WATER IMPORTS FROM THE
WESTERN SLOPE


Indicator Description

Why We Are Measuring This
What the Data Shows
Linkages

Acre-feet of water imported yearly into Boulder County through transbasin diversions from the Western Slope. The annual average was calculated using thirty-five years of data from 1962-1997.

How much water is in an acre-foot:

  • 1 acre-foot = 326,000 gallons
  • 1 acre-foot = enough water to cover an entire football field one foot deep
  • 1 acre-foot - enough water to meet two urban families' water needs for one whole year
  • Boulder Reservoir contains about 12,000 acre-feet of water

Why We Are Measuring This

Most of the water consumed by Boulder County municipalities, industries and agriculture comes to us through the Colorado-Big Thompson (C-BT) project, the largest transmountain diversion in the state, which has been serving the county's water needs since 1957.

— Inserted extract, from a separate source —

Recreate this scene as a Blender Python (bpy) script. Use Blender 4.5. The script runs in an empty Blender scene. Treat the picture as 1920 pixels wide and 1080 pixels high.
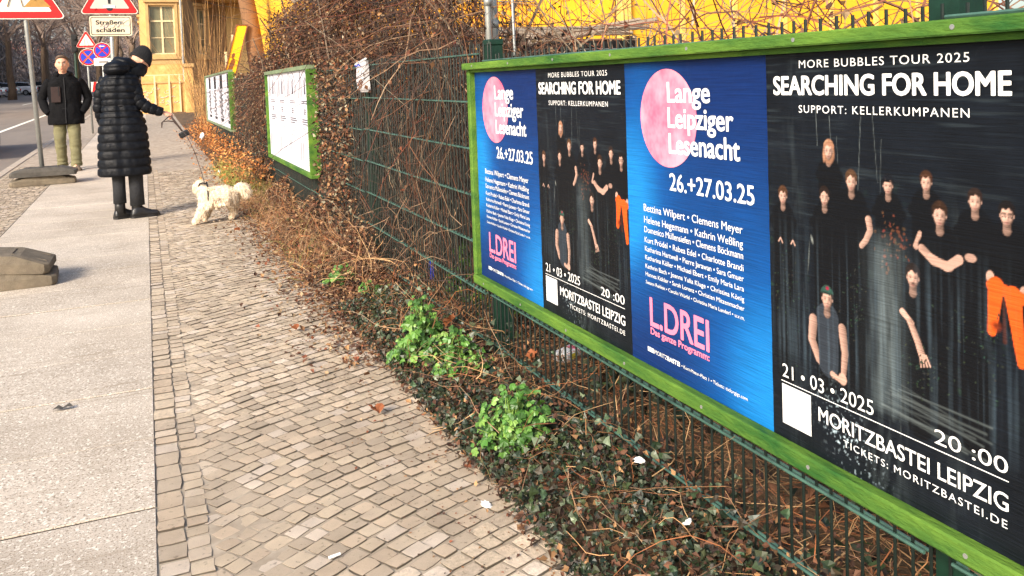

From an environmental standpoint, transbasin diversions are damaging uses of water. In Colorado, such diversions are almost always taken out at high elevations, removing good quality water from alpine or sub alpine ecosystems, dewatering cold water fisheries and causing a variety of adverse impacts throughout the basin.

For "importing" communities, such diversions are a measure of economic and environmental sustainability. Water appears to be an unlimited resource, but in fact, we are using more water than can be provided by our own watershed.

Water Use

1957: Population = 50,000

98% agricultural use
2% municipal use

1997: Population = 264,000

75% agricultural use
25% municipal use

The average person national-wide uses about 160 gallons of water a day. About half goes for indoor uses (drinking, laundry, showers) and the other half is used for outdoor purposes (water lawns and gardens)

What the Data Show

An average 67,000 acre-feet of water are imported annually from west of the Continental Divide.

About 75% of the water we import is used for agricultural purposes and the remaining 25% is used by municipal and industrial customers. This follows statewide water use trends. When the C-BT project first came on-line in the late 50s, about 98% of the diverted water went to agricultural users.

Today, the population of Boulder county is four times larger than it was back then, so a greater percentage of imported water now goes to municipal and industrial uses.